Hace unos días, una amiga de Facebook compartía la fotografía de un tirachinas en su muro. Es increíble como actos tan sencillos pueden llegar a remover tanto los cimientos de otras personas. Esa imagen me paralizó y por un momento me sentí como la típica protagonista de una película que de repente recuerda todo su pasado olvidado: mi infancia feliz.

Todos los veranos, en cuanto terminaba el colegio, mis padres cargaban lo imprescindible para el verano en unas maletas grand

ísimas de cuero granate y nos dirigíamos al pueblo de mi madre en La Sepulvedana. Tras horas de autobús y una larga caminata por un sendero de arena que recuerdo interminable, a lo lejos, bajo la sombra de las parras nos esperaban los abuelos para darnos la bienvenida. Mi abuelo se pasaba los días de antes a nuestra llegada fabricando tirachinas para todos con su navaja. Mi abuelo era conocido por todos como «Finito». Un sietemesino de aspecto frágil, muy pequeño y miope a más no poder…un superviviente desde que nació y nadie apostaba nada por él, que hubiese podido vivir y sacar adelante a su familia con lo que cazaba y sembraba como el más fuerte líder de cualquier tribu. Un héroe rural que cargaba sus bolsillos con piedras por si tenía que usarlas para luchar contra cualquier injusticia. Sus tirachinas del verano eran la forma de hacernos llegar parte de sus conocimientos que tan bien le vinieron durante su milicia en Marruecos. El tirachinas era nuestro único «juguete», el legado de mi abuelo, un objeto lleno de simbolismos y que a pesar de ello, reconozco que llevaba años sin recordar.

Hoy en día se nos echarían encima varias asociaciones, pero en aquel entonces, en una diminuta casa en medio del campo que por no tener lujos no tenía ni electricidad, disponer de un tirachinas con el que practicar puntería, era considerado artículo de primera necesidad durante las largas siestas de verano de los adultos que por aquel entonces llamaban «digestiones». Mientras tanto, los niños que no tenían edad de dormir siesta, esperaban silenciosos bajo la sombra de las higueras. Tan solo podía escucharse el zumbido de los insectos, el canto de los pájaros, las plantas agitándose en las extrañas ocasiones que se movía el viento y el latigazo del elástico de la goma del tirachinas al lanzar las piedras.
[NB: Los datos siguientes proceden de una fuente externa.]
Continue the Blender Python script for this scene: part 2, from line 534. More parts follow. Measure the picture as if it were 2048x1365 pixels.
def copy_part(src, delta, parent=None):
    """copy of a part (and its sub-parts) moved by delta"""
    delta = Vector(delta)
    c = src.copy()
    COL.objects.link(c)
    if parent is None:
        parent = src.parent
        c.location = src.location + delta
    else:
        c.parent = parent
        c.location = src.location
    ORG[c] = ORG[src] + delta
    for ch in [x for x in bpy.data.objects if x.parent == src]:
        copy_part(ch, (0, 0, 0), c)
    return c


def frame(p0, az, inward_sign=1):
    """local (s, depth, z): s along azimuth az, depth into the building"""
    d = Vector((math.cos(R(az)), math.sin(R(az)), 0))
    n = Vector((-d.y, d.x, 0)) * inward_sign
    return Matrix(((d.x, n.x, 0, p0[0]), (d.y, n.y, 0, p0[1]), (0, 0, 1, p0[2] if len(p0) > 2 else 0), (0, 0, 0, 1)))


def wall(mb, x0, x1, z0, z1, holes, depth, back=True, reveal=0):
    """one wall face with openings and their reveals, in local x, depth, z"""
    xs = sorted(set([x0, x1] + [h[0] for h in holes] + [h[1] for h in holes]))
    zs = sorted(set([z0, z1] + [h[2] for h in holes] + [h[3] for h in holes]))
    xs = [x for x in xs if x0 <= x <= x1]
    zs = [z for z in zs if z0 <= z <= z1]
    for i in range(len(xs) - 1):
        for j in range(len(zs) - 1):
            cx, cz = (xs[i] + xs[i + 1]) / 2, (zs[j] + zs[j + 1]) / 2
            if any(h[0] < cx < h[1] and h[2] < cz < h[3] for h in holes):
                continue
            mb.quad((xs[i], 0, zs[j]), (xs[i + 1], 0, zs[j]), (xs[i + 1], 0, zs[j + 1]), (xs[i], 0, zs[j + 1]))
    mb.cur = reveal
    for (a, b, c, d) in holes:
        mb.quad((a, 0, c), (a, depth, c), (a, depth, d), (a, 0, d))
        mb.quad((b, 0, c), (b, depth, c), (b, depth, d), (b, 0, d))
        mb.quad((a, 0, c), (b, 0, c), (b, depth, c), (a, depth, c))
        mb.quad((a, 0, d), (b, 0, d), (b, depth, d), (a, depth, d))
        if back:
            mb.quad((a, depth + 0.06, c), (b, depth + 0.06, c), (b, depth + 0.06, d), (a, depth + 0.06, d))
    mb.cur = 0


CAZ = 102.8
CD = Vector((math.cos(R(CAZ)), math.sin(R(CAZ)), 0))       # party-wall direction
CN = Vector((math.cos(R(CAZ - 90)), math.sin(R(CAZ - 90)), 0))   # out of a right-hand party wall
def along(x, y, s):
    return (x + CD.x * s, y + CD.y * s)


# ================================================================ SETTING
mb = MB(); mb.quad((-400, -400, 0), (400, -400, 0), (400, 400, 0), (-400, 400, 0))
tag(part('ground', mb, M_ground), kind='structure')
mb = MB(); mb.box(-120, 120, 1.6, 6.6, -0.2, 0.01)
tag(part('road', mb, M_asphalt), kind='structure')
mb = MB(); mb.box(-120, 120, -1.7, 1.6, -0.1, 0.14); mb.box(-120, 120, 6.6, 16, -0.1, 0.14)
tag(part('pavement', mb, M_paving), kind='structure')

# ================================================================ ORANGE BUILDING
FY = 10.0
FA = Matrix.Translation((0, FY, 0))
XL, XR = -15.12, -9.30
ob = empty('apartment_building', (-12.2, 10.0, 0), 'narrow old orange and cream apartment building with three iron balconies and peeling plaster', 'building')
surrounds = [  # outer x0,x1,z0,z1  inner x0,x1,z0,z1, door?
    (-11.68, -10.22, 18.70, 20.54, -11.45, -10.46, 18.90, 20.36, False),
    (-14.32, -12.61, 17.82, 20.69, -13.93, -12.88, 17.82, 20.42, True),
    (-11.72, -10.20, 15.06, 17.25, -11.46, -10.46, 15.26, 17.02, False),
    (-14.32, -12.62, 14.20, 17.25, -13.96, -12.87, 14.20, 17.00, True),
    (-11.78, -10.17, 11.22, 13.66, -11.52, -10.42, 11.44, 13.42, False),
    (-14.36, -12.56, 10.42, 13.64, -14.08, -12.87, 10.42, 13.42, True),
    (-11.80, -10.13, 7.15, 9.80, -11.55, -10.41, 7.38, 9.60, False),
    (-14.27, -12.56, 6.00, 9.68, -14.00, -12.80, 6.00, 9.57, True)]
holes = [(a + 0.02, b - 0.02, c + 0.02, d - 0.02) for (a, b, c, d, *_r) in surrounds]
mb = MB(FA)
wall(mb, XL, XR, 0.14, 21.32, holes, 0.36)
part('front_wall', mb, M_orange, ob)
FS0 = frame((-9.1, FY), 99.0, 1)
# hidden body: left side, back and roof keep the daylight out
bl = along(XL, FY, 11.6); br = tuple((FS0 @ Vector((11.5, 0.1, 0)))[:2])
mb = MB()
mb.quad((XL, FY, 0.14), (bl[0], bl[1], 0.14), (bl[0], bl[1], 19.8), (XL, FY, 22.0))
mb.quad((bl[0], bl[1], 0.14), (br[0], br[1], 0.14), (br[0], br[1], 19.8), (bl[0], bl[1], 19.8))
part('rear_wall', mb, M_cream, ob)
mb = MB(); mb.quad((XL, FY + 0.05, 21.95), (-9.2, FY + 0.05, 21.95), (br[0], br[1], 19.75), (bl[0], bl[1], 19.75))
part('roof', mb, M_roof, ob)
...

Segundos después, el impacto de las mismas chocando a medio metro del objetivo. Si: a pesar del duro entrenamiento, mi puntería jamás llegó a ser buena.

Con solo la imagen del tirachinas se me vinieron encima todos esos recuerdos…y el olor a una tarde de verano muy calurosa. El sabor de los ansiados helados en la plaza del pueblo al caer la noche, y cómo podían perder parte de su magia si una de las ancianas se empeñaba en besarte y dejarte su sudor (y olor) impregnado en el rostro. Mi padre moviendo las rocas del cauce de un río para crearnos nuestra propia piscina natural año tras año. El tiempo infinito esperando que las culebras asomasen la cabeza para poder capturarlas. La mezcla de miedo y asco cuando mi madre veía que lo había conseguido! Jugar con los renacuajos, ranas, peces…Pollitos de colores como mascotas que si sobrevivían, se convertían en la cena de navidad del familiar que siguiese con «sus cuidados» cuando volvíamos a Madrid. Mi pato Piki Punky que murió en las fauces de un perro conocido y que nunca olvidaré. La vida entre la niñez y la adolescencia. Los primeros besos a escondidas que terminaban en bofetón al llegar al punto de encuentro con mis padres: «-Cómo has podido!!!????Con el hijo del cabrero-policía-peluquera-carnicero-etc…!!!!!!» Moriré con dos dudas: cómo se podían enterar tan rápido de mis escarceos en una época donde no existían los móviles y cuál era la profesión correcta para no llevarme reprimenda!

Amores de verano que se juraban eternos en correspondencia manuscrita (que todavía conservo) y que morían con la caída de las primeras hojas del otoño.

El fin de la inocencia. La toma de conciencia de muchas realidades ocultas. Sentir que el guión de tu vida familiar le parecería demasiado enrevesado al mismo Almodóvar y muy violento a Tarantino. El fin de las vacaciones en el pueblo. El fin de la infancia feliz. Recuerdos encerrados bajo llave en un rincón del cerebro que escaparon al ver la imagen del tirachinas.

Si algún día tengo la desgracia de sufrir Alzheimer y mi cerebro me lleva de regreso al pasado, que me traiga al punto en el que me encuentro ahora o que me lleve de regreso con mis tirachinas a esas eternas tardes de verano.